Lastly, the Court addressed and rejected three new arguments presented by the Board asserting that (1) an Education Code amendment relating to CSU agreements with local public agencies regarding the mitigation of off-campus impacts related to campus growth was intended to limit the Board’s duty to mitigate off-site impacts, (2) the Legislature’s failure to grant the Board’s request for an earmarked appropriation to mitigate off-site environmental effects has the effect of prohibiting CSU from spending any other public funds for that purpose, and (3) only appropriated funds may be used for campus expansion. In sum, the Court soundly rejected the Board’s assumption that the feasibility of mitigating its project’s off-site environmental effects depends on a legislative appropriation for that specific purpose.

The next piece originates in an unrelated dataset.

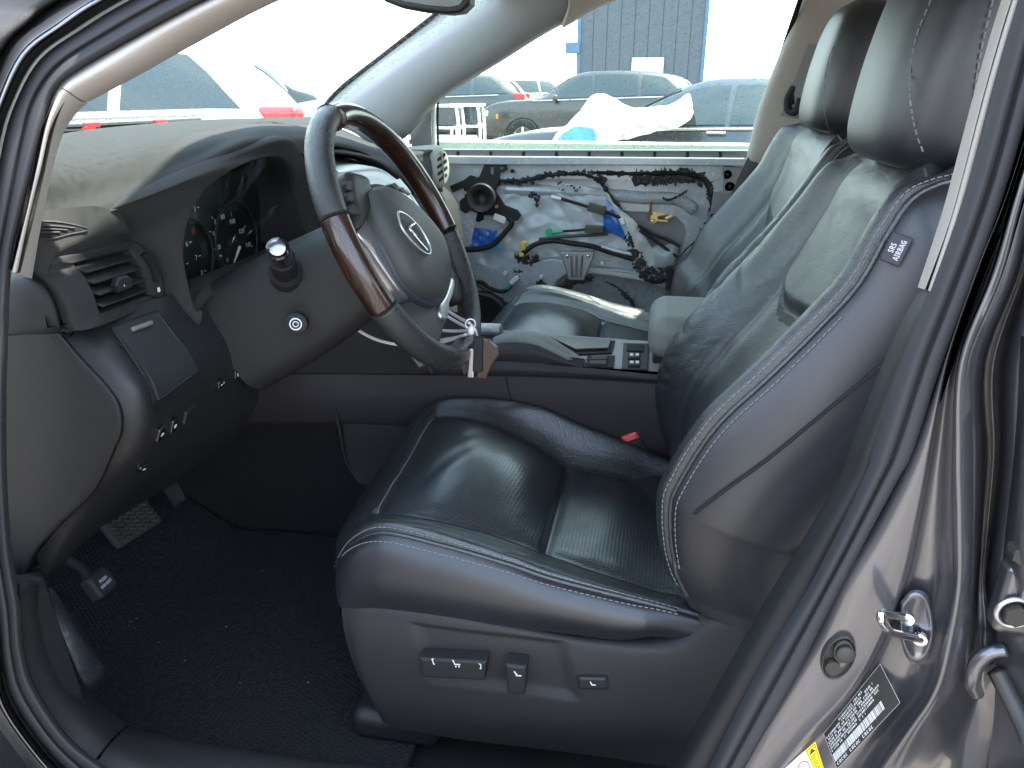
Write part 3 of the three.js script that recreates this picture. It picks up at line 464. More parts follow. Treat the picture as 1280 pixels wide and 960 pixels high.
  part('seam', [tube([[868, 642, -.742], [905, 614, -.7378], [960, 574, -.7368], [1040, 508, -.7375], [1112, 448, -.741], [1140, 424, -.744]].map((p) => T([p[0], p[1], p[2] + .0115])), .0018, { rad: 6, seg: 60 })], M.seam, backrest);
  stuff(part('stitching', [stitches(bl(2.22, .5, 11.4), (t) => bo(lerp(.5, 11.4, t), 2.22)), stitches(bl(1.86, 1, 6.5), (t) => bo(lerp(1, 6.5, t), 1.86)), stitches(bl(9.78, .5, 11.4), (t) => bo(lerp(.5, 11.4, t), 9.78))], M.thread, backrest));
  // ---- headrest
  const hx = .297 + (o.backShift || 0), rows = [], zH = -1.0, hy = [1.160, 1.163, 1.175, 1.20, 1.25, 1.30, 1.35, 1.385, 1.405, 1.412], sc = [.06, .55, .82, .95, 1.0, .99, .93, .78, .45, .05], lean = .16;
  hy.forEach((y, i) => {
    const r = [], cx = hx + (y - 1.16) * lean, a = .072 * sc[i], b = .132 * Math.min(1, .25 + .75 * sc[i]) * (sc[i] < .1 ? .2 : 1);
    for (let k = 0; k < 16; k++) { const t = k / 16 * Math.PI * 2, c = Math.cos(t), s = Math.sin(t), e = .72; r.push(V(cx + a * (c < 0 ? 1.05 : .95) * Math.sign(c) * Math.pow(Math.abs(c), e), y + .006 * c * -1, zH + b * Math.sign(s) * Math.pow(Math.abs(s), .62))); }
    rows.push(r);
  });
  const hn = net(TT(rows), true);
  const hb = (u, v) => { const g = (d) => -.0022 * Math.exp(-(d * d) / .02); const w = ((v % 16) + 16) % 16; return 0; };
  const headrest = part('headrest', [skin(TT(rows), { su: 6, sv: 5, closeV: true, disp: hb })], M.leatherSide, seat);
  const seams = (o.seams || []).map((l) => l.map((p) => { const uv = hit(hn, p[0], p[1]); const q = hn.ev(...uv); return q.z > ZC + dz ? q.add(V(0, 0, .0012)) : at(p[0], p[1], zH + dz + .133); }));
  stuff(part('stitching', seams.map((l) => stitches(l, V(-.1, .05, 1).normalize(), .006, .0032, .0010, .0004)), M.thread, headrest));
  for (const q of [[V(.33 + (o.backShift || 0), 1.08, -.95), V(.325 + (o.backShift || 0), 1.19, -.95)], [V(.33 + (o.backShift || 0), 1.08, -1.07), V(.325 + (o.backShift || 0), 1.19, -1.07)]]) part('headrest_post', tube(q.map(T), .007), M.chrome, headrest);
  // ---- side valance with switches, rails
  const val = [
    [V(-.31, .447, -.76), V(-.335, .48, -.748), V(-.352, .54, -.742), V(-.362, .60, -.744), V(-.362, .632, -.752), V(-.35, .645, -.77)],
    [[482, 905, -.745], [470, 870, -.735], [455, 810, -.73], [455, 775, -.735], [470, 758, -.742], [474, 752, -.765]],
    [[560, 922, -.745], [556, 880, -.732], [556, 820, -.728], [556, 785, -.732], [556, 768, -.74], [556, 758, -.765]],
    [[650, 933, -.745], [650, 890, -.732], [648, 830, -.728], [645, 800, -.732], [640, 783, -.74], [638, 772, -.765]],
    [[740, 944, -.745], [745, 900, -.733], [745, 850, -.73], [742, 815, -.732], [738, 800, -.74], [735, 787, -.765]],
    [[830, 958, -.745], [835, 905, -.735], [835, 855, -.731], [835, 822, -.732], [835, 806, -.74], [832, 790, -.76]],
    [[890, 970, -.745], [905, 905, -.735], [910, 850, -.731], [905, 800, -.735], [893, 780, -.74], [880, 766, -.755]],
    [[960, 970, -.745], [975, 905, -.735], [985, 850, -.731], [985, 790, -.735], [975, 768, -.74], [968, 758, -.755]],
    [[1060, 970, -.745], [1075, 905, -.735], [1085, 850, -.731], [1085, 790, -.735], [1080, 768, -.74], [1078, 758, -.755]]];
  // shallow dish round the seat switches
  const dish = (u, v, p) => { const q = p.clone().sub(V(dx, o.dy || 0, 0)); const d = Math.max(Math.abs((q.x + .158) + .25 * (q.y - .585)) / .098, Math.abs(q.y - .583) / .042); return -.006 * (1 - Math.min(1, Math.max(0, (d - .86) / .16))); };
  const shell = part('side_shell', S(val, { su: 16, sv: 12, t: .006, disp: o.switches ? dish : undefined, toward: mirror ? V(dx, .8, 2 * ZC + dz + 2) : undefined }), M.plastic, seat);
  const inner = part('seat_base', [rbox(.50, .12, .46, .03, T(V(-.09, .55, ZC)), 3)], M.deep, seat);
  for (const g of [rbox(.56, .025, .035, .004, T(V(-.04, .43, -.80))), rbox(.56, .025, .035, .004, T(V(-.04, .43, -1.22))), rbox(.56, .004, .012, .001, T(V(.02, .444, -.752)))]) part('rail', g, M.steelDark, seat);
  part('rail_cover', [rbox(.13, .05, .07, .02, T(V(-.31, .41, -.79)), 4)], M.plasticSmooth, seat);
  if (o.switches) {
    const sw = (px, py) => at(px, py, -.726);
    // cushion switch: long rocker
    const X = sw(612, 826).sub(sw(530, 824)).normalize(), Y = V(0, 1, 0).addScaledVector(X, -X.y).normalize(), Z = X.clone().cross(Y);
    const kn = (px, py, w, h, d, r) => rbox(w, h, d, r, basis(at(px, py, -.722), X, Y, Z), 4);
    const k1 = part('seat_switch', plate([[-.041, -.010], [.036, -.0115], [.042, .012], [-.038, .0145]], .016, basis(at(571, 825, -.732), X, Y, Z), { bevel: .003 }), M.plasticSmooth, shell, 'long horizontal seat adjuster switch');
    const k2 = part('recline_switch', plate([[-.0105, -.021], [.006, -.021], [.0125, .016], [-.007, .0185]], .018, basis(at(648, 834, -.732), X, Y, Z), { bevel: .003 }), M.plasticSmooth, shell, 'upright recline switch');
    const k3 = part('lumbar_switch', [rbox(.034, .017, .008, .003, basis(at(741, 852, -.727), X, Y, Z), 3)], M.plasticSmooth, shell, 'small lumbar switch in a dark frame');
    part('switch_bezel', [rbox(.039, .022, .006, .003, basis(at(741, 852, -.7295), X, Y, Z), 3)], M.deep, shell);
    const ic = (px, py, z, S) => S.map(([x, y, w, h, a]) => rbox(w, h, .0006, .0002, basis(at(px, py, z), X, Y, Z).multiply(M4(V(x, y, 0), [0, 0, a || 0])), 1));
    const seatIcon = [[-.0025, .001, .0016, .008, .25], [.0015, -.002, .007, .0018, 0], [-.001, -.0052, .0018, .0018, 0], [.003, -.0052, .0018, .0018, 0]];
    stuff(part('switch_symbols', [ic(570, 829, -.7122, seatIcon), ic(541, 827, -.7122, [[0, 0, .0013, .008, .15], [.001, .004, .0022, .0012, 0], [.001, -.004, .0022, .0012, 0]]), ic(601, 833, -.7122, [[0, 0, .0013, .007, -.1], [-.001, .0036, .002, .0012, 0], [-.001, -.0036, .002, .0012, 0]]), ic(647, 843, -.7105, [[-.002, .001, .0015, .008, .5], [.001, -.002, .007, .0015, 0]]), ic(741, 855, -.7225, [[-.002, .001, .0013, .005, .3], [.001, -.0015, .005, .0014, 0]])], M.white, shell));
  }
  if (o.tagLabel) {
    const c = document.createElement('canvas'); c.width = 128; c.height = 64; const x = c.getContext('2d'); x.fillStyle = '#3c3c44'; x.fillRect(0, 0, 128, 64); x.fillStyle = '#c8c8cc'; x.font = 'bold 26px sans-serif'; x.textAlign = 'center'; x.fillText('SRS', 64, 28); x.fillText('AIRBAG', 64, 54);
    const t = new THREE.CanvasTexture(c); t.colorSpace = THREE.SRGBColorSpace;
    const a = at(1104, 325, -.742), b = at(1121, 292, -.744), d = at(1114, 327, -.74); const X = b.clone().sub(a), w = X.length(); X.normalize(); const h = .017; let Z = V(-.1, .1, 1).normalize(); const Y = Z.clone().cross(X).normalize(); Z = X.clone().cross(Y);
    const g = new THREE.PlaneGeometry(w, h); g.applyMatrix4(basis(a.clone().lerp(b, .5).addScaledVector(Y, -h * .5 + .003).addScaledVector(Z, .0012), X, Y, Z)); g.userData = { uvDone: true };
    const bk = rbox(w + .002, h + .002, .0016, .0006, basis(a.clone().lerp(b, .5).addScaledVector(Y, -h * .5 + .003), X, Y, Z));
    const tg = part('airbag_tag', bk, M.plasticSmooth, backrest); part('tag_print', g, mat(col(1, 1, 1), .7, { map: t }), backrest);
  }
  return seat;
}
makeSeat('driver_seat', 'black leather driver seat nearest the camera with switches on its side', 0, false, 0, { switches: true, tagLabel: true, seams: [[[1172, -25], [1160, 8], [1146, 42], [1137, 90], [1138, 130], [1143, 160], [1153, 190]], [[1246, -25], [1236, 20], [1224, 75], [1217, 125], [1218, 175]]] });
makeSeat('passenger_seat', 'black leather passenger seat beyond the centre console, before the stripped door', -.74, true, .0, { switches: false, backShift: .062, seams: [[[1052, 40], [1040, 62], [1031, 100], [1030, 135], [1036, 165]]] });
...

The Court held that the Board’s erroneous assumption invalidated its finding of infeasibility because it constituted a failure to proceed in a manner required by law, and also invalidated the Board’s statement of overriding considerations because CEQA does not authorize an agency to proceed with a project that will have significant, unmitigated effects on the environment based simply on a weighing of those effects against the project’s benefits, unless the measures necessary to mitigate those effects are truly infeasible. Accordingly, the Supreme Court affirmed the Court of Appeal’s decision directing the issuance of a writ of mandate ordering the Board to vacate its decision certifying the EIR.

Practice Pointers

  • State agencies cannot refuse to pay their fair-share contributions to address off-site mitigation of the impacts of public projects by citing the lack of legislative appropriations earmarked for mitigation payments.
  • State agencies should conduct an evaluation of a range of financing alternatives in order to determine the feasibility of the mitigation. It likely isn’t enough under CEQA to state that the necessary funding is unavailable from one source – whether other sources of funding exist should be considered.